Furthermore, although the layers might go as big as 8/1 for rain at that time of year, when it does rain in July and August, it tends to be the ruin-your-day rain that bounces a yard off the Tarmac, often accompanied by thunder and lightning.

So the society must be philosophical in recording the weather for its 130th county show. It could have been worse. As for the event itself, it could not have been better.

There is no point in staging an agricultural show unless agriculture is at its heart. It's what country-dwellers expect. It is what day-out townies want to see (you don't get a lot of tractors in NG1 to 11).

Here, the Nottinghamshire County Show, while throwing in plenty of crowd-pleasing turns, remains true to its, er, roots. And surely there is room to develop one of the great success of the 2013 event – the Food Experience – into a produce event of regional importance: THE spring destination for East Midlands foodies.

For that, the show needs the support of major Notts producers: the Stilton dairies, the pork pie and bacon brands and the county's wonderful young breweries.

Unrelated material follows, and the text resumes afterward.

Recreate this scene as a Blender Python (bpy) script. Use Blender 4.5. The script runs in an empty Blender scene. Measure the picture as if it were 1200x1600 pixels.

Lime Tree Pantry, butcher Johnny Pusztai, Gonalston Farm Shop, Teresa Bovey and Simply Cakes were among those flying the county flag, but it would be good to see even more local talent in an even bigger marquee.

On the Sunday of the show, thousands stopped in their tracks to watch the fly-past of the Lancaster bomber in the Battle of Britain Memorial Flight. Everybody looked upwards and many a rheumy old eye was moist.

The aircraft was noisy but slow. So easy to shoot down, thus a poignant mechanical memorial to the 50,000 bomber crew who were killed in the Second World War.

In its championing of local food, in its acknowledgement of the 70th anniversary of the Dambusters' Raid (some of whose airmen would have been trained on the very airfield on which the showground stands), the Agricultural Society shows it has its finger on the pulse of rural and local life.

And at the President's Lunch, hosted so warmly by Sir Andrew Buchanan, it was gratifying to meet so many people for who the word "county" means more than a local government boundary.

God willing, I will be there in May 2014. Even if it rains.